28 pointsby ruuda6 days ago5 comments
  • AlotOfReading5 days ago
    I thought this was going to be about NaNs, signed zeros or other things that are fundamentally different between floats and integer types. I don't really understand why accepting implied or overspecified zeros is deeply problematic here. You're already allowing the user to omit the 14+ zeros of precision actually represented in the underlying value and there's no confusion about what the correct answer is in either case. The minor ambiguity with type inference (let b = 1) can be resolved in favor of integers without surprising anyone.
    • Someone5 days ago
      > You're already allowing the user to omit the 14+ zeros of precision actually represented in the underlying value and there's no confusion about what the correct answer is in either case

      In json, there’s considerable confusion possible, as you don’t know how much precision is “actually represented”. For example, is “1.3” meant as a float, as a double, as a big decimal? In most languages, (double)1.3f prints as 1.299…, and is different from 1.3

      • AlotOfReading5 days ago
        That would be a good reason to be careful about floats, but it's not the issue described. There's just one implementation for the author's language with just two types: some kind of integer and some kind of real called "number". Any choice they make for the latter would have the issue in the article, but wouldn't have the issue you're describing, because there'd be a single nearest value in the chosen representation.
  • sfink5 days ago
    Huh. If I had to pick a constraint to jettison from that list, I think I'd pick 1 == 1.0. In fact, I'd prefer an error when testing 1.0 == 1.0. It only makes sense to compare floats in very limited situations. While admittedly this is one of those situations where it could make sense, as long as floats aren't the result of calculations in this language, it's still better than discarding any of the other constraints given that it's not fundamentally a very meaningful operation. (One could argue that comparing float constants is ok, just not calculated floats, but it still doesn't seem that useful.)

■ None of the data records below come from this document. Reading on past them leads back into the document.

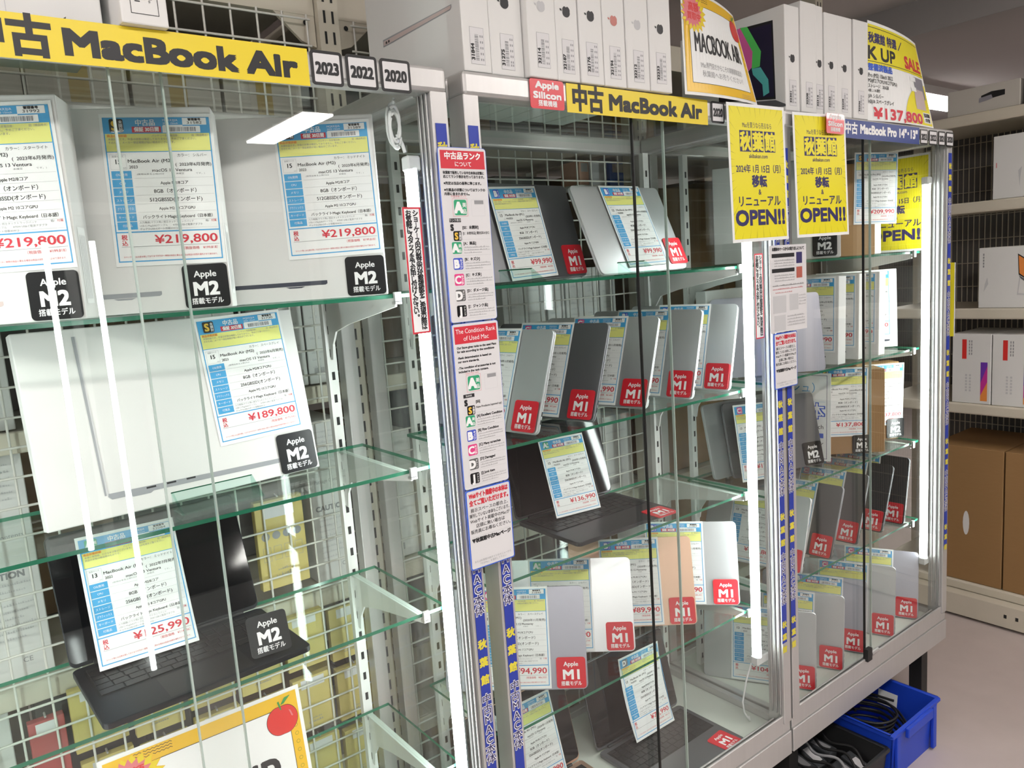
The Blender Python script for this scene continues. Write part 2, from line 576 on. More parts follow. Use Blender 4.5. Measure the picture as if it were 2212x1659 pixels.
def cabinet(x0, x1, label, ov, tubex, levels, edge='aluminium_dark', lock=False, fill_tube=None, so=0.080):
    c = thing('display_cabinet', label, 'showcase', T(((x0 + x1) / 2, 0.2, 0)), 'glass showcases along the aisle')
    D = 0.435
    for px in (x0, x1 - 0.03):
        for py, dp in ((0.0, 0.045), (D - 0.03, 0.03)):
            mb = MB().box(px, px + 0.03, py, py + dp, 0.32, 1.787, 'aluminium')
            if py == 0:
                xi = px + 0.03 if px == x0 else px
                s = 1 if px == x0 else -1
                for q in (0.008, 0.020, 0.032):
                    mb.box(xi - (0.0 if s > 0 else 0.004), xi + (0.004 if s > 0 else 0.0), q, q + 0.003, 0.345, 1.785, 'aluminium_dark')
            wbuild(mb, 'post', c, 0.0012, 1)
    mb = MB()
    mb.box(x0, x1, -0.003, 0.045, 1.785, 1.823, 'aluminium')
    mb.box(x0, x1, D - 0.035, D + 0.002, 1.785, 1.823, 'aluminium')
    for px in (x0, x1 - 0.035):
        mb.box(px, px + 0.035, 0.0456, D - 0.0356, 1.785, 1.823, 'aluminium')
    wbuild(mb, 'top_frame', c, 0.006, 3)
    mb = MB()
    mb.box(x0, x1, 0.0, D, 0.228, 0.292, 'aluminium')
    mb.box(x0, x1, 0.004, 0.010, 0.2925, 0.342, 'aluminium')
    mb.box(x0 + 0.03, x1 - 0.03, 0.0165, 0.0195, 0.2925, 0.318, 'aluminium')
    mb.box(x0 + 0.03, x1 - 0.03, 0.030, 0.035, 0.2925, 0.326, 'aluminium')
    mb.box(x0 + 0.0005, x0 + 0.02, 0.046, D - 0.021, 0.2925, 0.320, 'aluminium')
    mb.box(x1 - 0.02, x1 - 0.0005, 0.046, D - 0.021, 0.2925, 0.320, 'aluminium')
    mb.box(x0, x1, D - 0.0205, D, 0.2925, 0.320, 'aluminium')
    wbuild(mb, 'base_frame', c, 0.0015, 1)
    wbuild(MB().box(x0 + 0.021, x1 - 0.021, 0.0355, D - 0.021, 0.2925, 0.303, 'base_board'), 'base_board', c)
    wbuild(MB().box(x0 + 0.034, x1 - 0.034, 0.046, D - 0.036, 1.806, 1.812, 'shelf_glass'), 'top_glass', c)
    for px in (x0 + 0.008, x1 - 0.013):
        wbuild(MB().box(px, px + 0.005, 0.046, D - 0.031, 0.321, 1.784, 'pane_glass'), 'side_glass', c)
    # sliding doors, front
    for k, (a, b, y) in enumerate(((x0 + 0.031, ov[1], 0.0235), (ov[0], x1 - 0.031, 0.0105))):
        d = wbuild(MB().box(a, b, y, y + 0.005, 0.320, 1.784, 'door_glass'), 'glass_door', c)
        ex = b if k == 0 else a
        e = MB().box(ex - 0.0012, ex + 0.0012, y - 0.0005, y + 0.0055, 0.320, 1.784, edge[k])
        wbuild(e, 'door_edge', c)
    if lock:
        mb = MB().box(ov[0] - 0.012, ov[0] + 0.012, -0.004, 0.008, 0.336, 0.372, 'rubber_black')
        mb.tube([(ov[0] + 0.012, 0.0, 0.352), (ov[0] + 0.05, 0.0, 0.352)], 0.006, 'aluminium', 12)
        wbuild(mb, 'door_lock', c)
    # sliding doors, rear
    xm = (x0 + x1) / 2
    for a, b, y in ((x0 + 0.031, xm + 0.03, 0.404), (xm - 0.03, x1 - 0.031, 0.412)):
        wbuild(MB().box(a, b, y, y + 0.004, 0.322, 1.784, 'pane_glass'), 'rear_door', c)
    for sx in (x0 + so, x1 - so):
        wbuild(standard(MB(), sx, 0.352, 0.305, 1.78), 'slotted_standard', c)
        for z in levels:
            t = z - 0.0065
            pts = [(0.078, t), (0.078, t - 0.014), (0.26, t - 0.045), (0.318, t - 0.06), (0.336, t - 0.085), (0.342, t - 0.115), (0.352, t - 0.115), (0.352, t)]
            mb = MB()
            n = len(pts)
            for sd in (-1, 1):
                pass
            vs = [(sx - 0.002, p[0], p[1]) for p in pts] + [(sx + 0.002, p[0], p[1]) for p in pts]
            mb.add(vs, [tuple(range(n))[::-1], tuple(range(n, 2 * n))] + [(i, (i + 1) % n, (i + 1) % n + n, i + n) for i in range(n)], 'white_steel')
            mb.box(sx - 0.006, sx + 0.006, 0.078, 0.352, t - 0.004, t - 0.0005, 'white_steel')
            mb.box(sx - 0.006, sx + 0.006, 0.068, 0.074, t - 0.006, t + 0.010, 'aluminium')
            mb.box(sx - 0.006, sx + 0.006, 0.068, 0.080, t - 0.010, t - 0.005, 'aluminium')
            wbuild(mb, 'shelf_bracket', c)
    # light tube on its batten
    lz0, lz1 = 0.50, 1.675
    wbuild(half_tube(tubex, 0.052, lz0, lz1, 0.0115, 1), 'light_tube', c)
    for z in (lz0 - 0.02, lz1 - 0.004):
        mb = MB().box(tubex - 0.012, x1 - 0.031, 0.041, 0.063, z, z + 0.024, 'socket_white')
        wbuild(mb, 'lamp_socket', c, 0.003, 1)
    if fill_tube:
        wbuild(half_tube(fill_tube, 0.052, lz0, lz1, 0.0115, -1), 'light_tube', c)  # second tube, out of view, added to brighten this end of the showcase
    for lx in (x0 + 0.06, x1 - 0.06):
        for ly in (0.06, 0.33):
            wbuild(MB().box(lx - 0.02, lx + 0.02, ly - 0.02, ly + 0.02, 0.0, 0.2275, 'leg_black'), 'leg', c)
    return c


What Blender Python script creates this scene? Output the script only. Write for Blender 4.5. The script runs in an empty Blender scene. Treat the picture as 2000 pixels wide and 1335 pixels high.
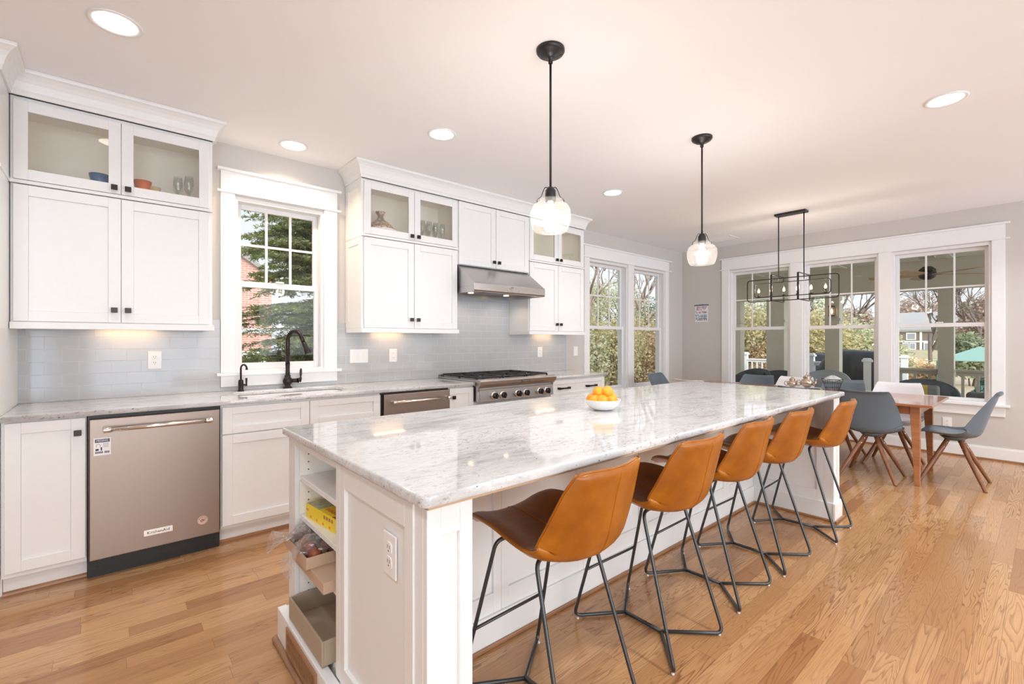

    Then again... I have a little more trouble discarding floats as keys, including floats as set members.

    And anyway, you can't stop floats from being weird. 0 vs -0. NaN. +/-Infinity.

  • lifthrasiir5 days ago
    It seems that the author's notion of referential transparency is too strong because it is typically about evaluation semantics, not about a type system. You can easily imagine the case where such notion would immediately break down with usual subtyping.
    • eyelidlessness5 days ago
      I found their usage of referential transparency odd at first, too. But as I thought about their reasoning more, it clicked for me. If two numeric bindings are semantically distinguished not by their numeric value in absolute terms, but by their assigned type, you can think of it as if assigning the type is conceptually equivalent to a function call, which returns a value composing the numeric value and the type’s semantics. Eg

          let a: Int = 1 // let a = Int(1)
          let b: Float = 1.0 // let b = Float(1.0)
      
      Even so, I think this is solvable by:

      - De-composing the numeric value for comparison only

      - De-composing and re-composing the numeric value for assignment

      If you can’t do either, i.e. because one underlying value is inherently incompatible with the other in some way, then you have a static type error regardless of how your semantically distinct types interact.

  • childintime5 days ago
    > There were three places — fewer than I expected! — that previously were infallible by construction, but now need a runtime check to ensure that a number is an integer. For example, when indexing into a list

    A float actually sounds like the perfect way to index a list: anything in the range from from 0 to 1 (excluding either) would map to the first element. It works just like the wheel of fortune. Well almost, with the wheel exactly 0 or 1 would be invalid. So you might want to index using 0.5, 1.5, etc instead, and the implementation can round up or down the way it wants. We've solved a language incompatibility issue, lol </rant>

    • lblume5 days ago
      Floats are, by their very nature, imprecise, so "excluding either" would not work up to a point. I would not want my choice of element to depend on the result of 0.1 + 0.1 (e.g. when multiplying by 10).